Appeal/Interpretation of Fee Clause: Appellate Court Finds Challenge To Fee Entitlement Was Forfeited

 

Appellants Had Only Contested Amount of Fees Below, Not Raising Problems With Fee Entitlement.

     Here is one from the Third District that serves to underscore a crucial lesson for both trial and appellate practitioners: raise challenges at the lower court level or risk having them declared waived at the appellate level. That happened in the next case.

     In Valdovino v. Mason McDuffie Real Estate, Inc., Case No. C062169 (3d Dist. Feb. 2, 2011) (unpublished), seller prevailed against buyers and seller’s brokerage agent by establishing that no real estate purchase contract existed, with there being fees clauses in both the proposed purchase and listing agreements. Postjudgment, the trial court ordered buyers to pay more than $107,000 of seller’s attorney’s fees under the proposed purchase agreement fee clause and also ordered broker to pay $94,761.50 in fees under same clause. However, in opposing the fee request below, broker only challenged the amount of the fees, not the basis for entitlement. Bad error.
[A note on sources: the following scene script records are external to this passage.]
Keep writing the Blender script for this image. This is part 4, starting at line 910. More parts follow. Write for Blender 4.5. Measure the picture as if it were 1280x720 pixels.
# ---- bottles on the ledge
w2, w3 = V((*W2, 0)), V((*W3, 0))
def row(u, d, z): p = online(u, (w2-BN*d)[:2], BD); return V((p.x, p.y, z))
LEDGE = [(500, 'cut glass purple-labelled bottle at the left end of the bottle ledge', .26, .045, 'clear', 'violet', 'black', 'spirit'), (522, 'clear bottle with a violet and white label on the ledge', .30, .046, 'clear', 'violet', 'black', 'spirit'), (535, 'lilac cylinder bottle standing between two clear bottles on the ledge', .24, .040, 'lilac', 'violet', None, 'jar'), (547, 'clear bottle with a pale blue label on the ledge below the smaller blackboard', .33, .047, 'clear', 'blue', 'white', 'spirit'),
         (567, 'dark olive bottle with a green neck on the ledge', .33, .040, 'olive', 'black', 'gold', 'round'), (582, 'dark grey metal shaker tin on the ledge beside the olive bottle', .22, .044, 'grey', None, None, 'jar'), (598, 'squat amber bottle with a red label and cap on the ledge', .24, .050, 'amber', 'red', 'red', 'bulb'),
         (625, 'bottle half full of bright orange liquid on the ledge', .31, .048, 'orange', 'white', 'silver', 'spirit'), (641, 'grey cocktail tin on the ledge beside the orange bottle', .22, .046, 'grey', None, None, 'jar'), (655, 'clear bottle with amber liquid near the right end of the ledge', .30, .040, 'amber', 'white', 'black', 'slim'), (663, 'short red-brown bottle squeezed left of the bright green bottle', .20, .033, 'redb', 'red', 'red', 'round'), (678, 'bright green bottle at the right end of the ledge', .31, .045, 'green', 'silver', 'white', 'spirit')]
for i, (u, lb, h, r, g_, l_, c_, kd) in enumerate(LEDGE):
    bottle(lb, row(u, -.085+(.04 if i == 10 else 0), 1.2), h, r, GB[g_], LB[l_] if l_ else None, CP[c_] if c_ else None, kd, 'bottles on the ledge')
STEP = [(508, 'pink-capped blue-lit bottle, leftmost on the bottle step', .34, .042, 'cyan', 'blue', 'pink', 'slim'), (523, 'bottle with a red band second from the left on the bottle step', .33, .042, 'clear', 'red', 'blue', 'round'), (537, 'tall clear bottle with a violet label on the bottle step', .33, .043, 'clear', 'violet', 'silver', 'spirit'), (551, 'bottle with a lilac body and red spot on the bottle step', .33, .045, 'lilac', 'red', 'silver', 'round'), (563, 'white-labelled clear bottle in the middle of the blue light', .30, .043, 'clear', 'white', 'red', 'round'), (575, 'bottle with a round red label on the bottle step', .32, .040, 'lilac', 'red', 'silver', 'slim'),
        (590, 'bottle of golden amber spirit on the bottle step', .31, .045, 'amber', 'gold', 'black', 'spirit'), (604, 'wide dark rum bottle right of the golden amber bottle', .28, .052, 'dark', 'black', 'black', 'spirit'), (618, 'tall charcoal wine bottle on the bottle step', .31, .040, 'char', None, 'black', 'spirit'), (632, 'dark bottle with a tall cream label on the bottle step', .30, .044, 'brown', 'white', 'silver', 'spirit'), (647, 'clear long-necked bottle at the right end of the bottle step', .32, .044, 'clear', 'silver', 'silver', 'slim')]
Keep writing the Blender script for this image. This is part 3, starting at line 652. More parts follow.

     On appeal, the Third District found broker forfeited a challenge to fee entitlement. What made matters worse was that broker had contested the right to fees in opposition to buyers’ separate fee motion, but did not do so when opposing seller’s motion. Appellate courts have discretion to consider issues raised for the first time on appeal, but this is usually reserved for pure questions of law where the public interest or public policy is involved. (Bayside Timber Co. v. Board of Supervisors, 20 Cal.App.3d 1, 5 (1971).) Neither of these concerns were present in this private controversy, such that the Third District declined to visit the entitlement issue by affirming the challenged fee award.